If you see id command output (e.g., uid=1000(...)), your Vim is vulnerable to command injection.

3. Check if modeline is enabled by default

bash
vim --version | grep modeline


If you see +modeline, it’s enabled. Vulnerable versions may bypass modelineexpr or secure options.


Automation script to apply the fix (works on Ubuntu, Rocky, SUSE)

Save as fix-vim-cve.sh:

bash
#!/bin/bash
# Evergreen Vim security fix - works on Debian/Ubuntu, RHEL/Rocky, SUSE
set -e

echo "Checking Vim version..."
VIM_VER=$(vim --version | head -n1 | awk '{print $5}')

if [[ "$VIM_VER" > "9.0.2189" ]] || [[ "$VIM_VER" == "9.2.0280" ]]; then
    echo "Vim version $VIM_VER seems patched.

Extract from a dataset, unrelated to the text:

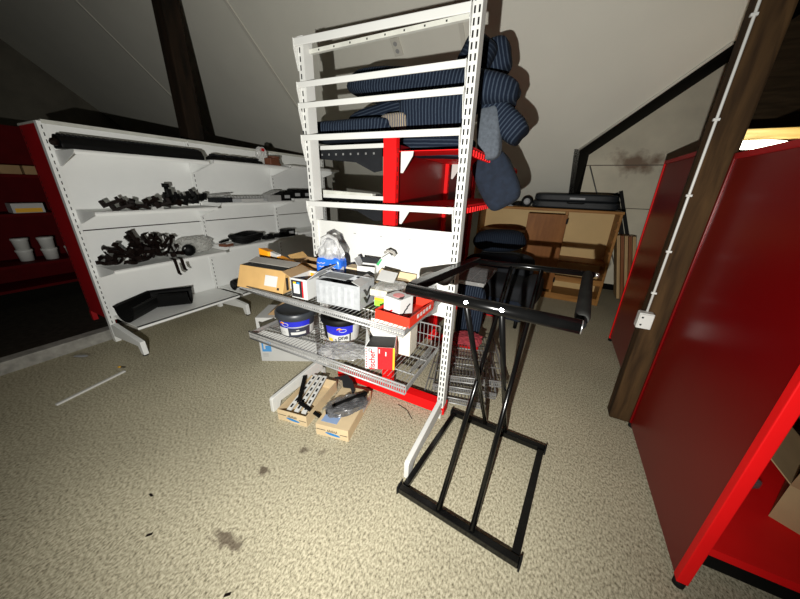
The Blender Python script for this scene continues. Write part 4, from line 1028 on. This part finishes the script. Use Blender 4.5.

Exiting."
    exit 0
fi

echo "Unpatched Vim $VIM_VER found. Applying update..."

if command -v apt &> /dev/null; then
    # Ubuntu/Debian
    sudo apt update && sudo apt install --only-upgrade vim -y
elif command -v dnf &> /dev/null; then
    # Rocky/Fedora/RHEL
    sudo dnf update vim -y
elif command -v zypper &> /dev/null; then
    # SUSE
    sudo zypper patch --cve=CVE-2026-33412 --cve=CVE-2026-34714 --cve=CVE-2026-34982
else
    echo "No known package manager. Manual update required."
    exit 1
fi

echo "Fix applied. New version:"
vim --version | head -n1


Make it executable and run:

bash
chmod +x fix-vim-cve.sh
./fix-vim-cve.sh

Alternative mitigation if you can’t update now


If you cannot upgrade Vim immediately, use these layered defenses:

1. Disable modeline system‑wide

Create /etc/vim/vimrc.local (or ~/.vimrc for a single user):

vim
set nomodeline
set modelineexpr
set secure

2. Block suspicious Vim temp files with AppArmor

Add to /etc/apparmor.d/usr.bin.vim:

text
/usr/bin/vim {
  # ... existing rules ...
  deny /tmp/vim-* w,
  deny /var/tmp/vim-* w,
}


Then reload: sudo apparmor_parser -r /etc/apparmor.d/usr.bin.vim

3. Use iptables to restrict outbound code execution

If the exploit tries to download a payload, block unexpected egress:

bash
sudo iptables -A OUTPUT -m owner --uid-owner $(id -u) -p tcp --dport 80,443 -j REJECT


(This blocks your own user from making HTTP/HTTPS connections – effective for many droppers.)

4. Open files with a wrapper script

Create safe-vim:

bash
#!/bin/bash
# Open untrusted files in a sandbox
firejail --noprofile --net=none vim "$@"


Suggested reading



This book teaches you Vim from the inside out—including its scripting language, configuration system, and plugin architecture. Understanding how Vim works internally is the first step to understanding how it can be exploited. The book covers the very features (modeline, glob(), shell escapes) that appear in CVEs like CVE-2026-33412 and CVE-2026-34982.

Why it fits: You can't secure what you don't understand. This book gives you the foundation.

Affiliate disclosure: As an Amazon Associate, I earn from qualifying purchases. This helps me keep writing in-depth security guides – at no extra cost to you.).


Conclusion 

Vim modeline and glob() injection vulnerabilities will keep appearing because they’re design trade‑offs between power and safety. Now you have a repeatable checklist:

Version check → 2. Test script → 3. Automation fix → 4. Mitigation layers.